By Julian Bajkowski
Councils in New South Wales appear to have chalked-up a significant win in their battle to get better value from multinational technology providers after global cloud computing and virtualization provider VMware agreed to deal with 43 local governments as a group in contract renewal negotiations.
The technology vendor said that it has struck a deal through Gosford City Council that it describes as a “multi-council arrangement” but was not, at the time of press, able to provide the either the names of the other councils involved or the overall value of the group renewal.
The initiative from councils to band together and collectively hammer out a deal directly with a major multinational technology vendor is significant because larger companies have typically shunned direct selling into the local government sector, leaving deals to be brokered by resellers who add-in significant extra margins.
The deal indicates that the local government sector, at least in NSW, could be muscling up to big tech providers to move from being a price-taker to a price-maker in the same way that the federal government and large corporations leverage their scale to get bargaining power.

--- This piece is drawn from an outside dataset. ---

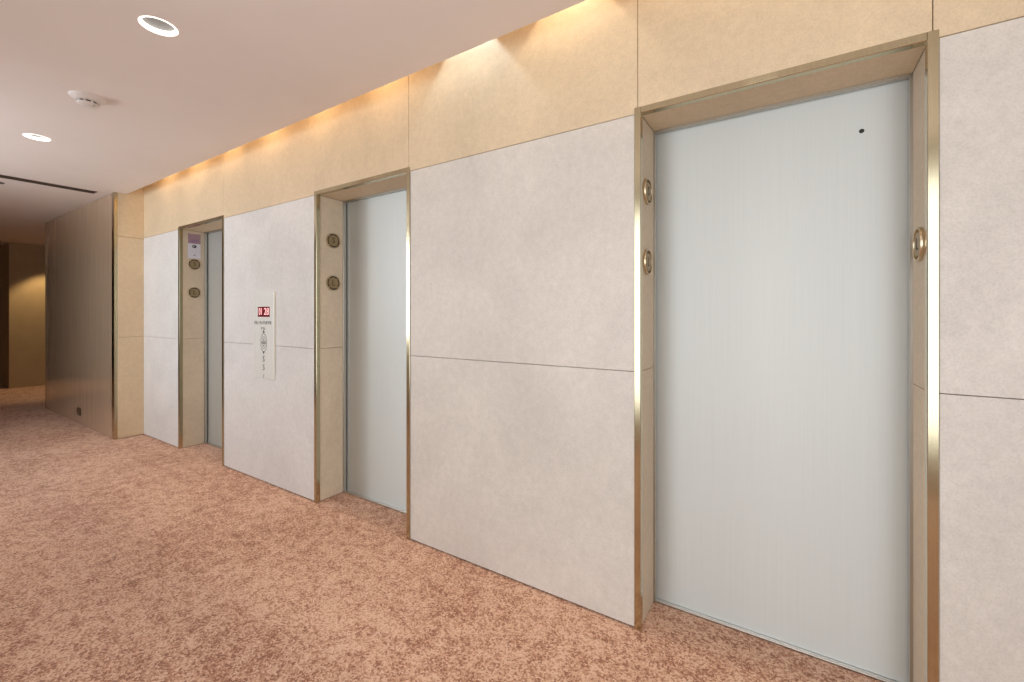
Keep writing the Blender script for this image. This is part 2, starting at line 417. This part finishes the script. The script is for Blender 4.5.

The federal government this year forced a licensing price haircut of $100 million on fading giant Microsoft after it found that the price of its software was around 40 per cent higher here than in comparable developed economies.
Cloud computing is not exactly a revelation for local government. At least 10 councils in Queensland went to the extent of forming their own cloud computing consortium in the wake of massive floods to provide for their own needs and address gaps in the market.
For its part, VMware claims that the collective deal that it has brokered through Gosford could generate as much as $3 million “savings and value” across the state but couldn’t immediately say over what period the savings would be made or what they would consist of.
A move to cloud computing platforms, which VMware specialises in, represents an opportunity for potentially huge savings on technology bills for local government because it largely negates the cost of local, capitalised infrastructure by replacing it with utility-style services that are charged as a managed service.
The level of those service charges are typically determined by the volume and timing of computing work that customers put through a provider in the same way that energy companies can offer spot prices.
It might not be able to name, let alone talk for other councils, but VMware still had plenty of product detail on what its deal with Gosford consists of including the ability to see.
“The deal saw Gosford City Council expand its contract to include VMware View for virtual desktops, mobility; and vCentre Operations for cloud and datacentre management. Gosford City Council took the lead on the landmark multi-council deal to help assist Councils in NSW to reduce costs and improve services across the state,” a statement from the company said.
“Gosford City Council drew on its experienced technical and legal teams to broker the multi-council arrangement, which it sees as integral to state-wide goals around government sustainability and service innovation,” VMware said.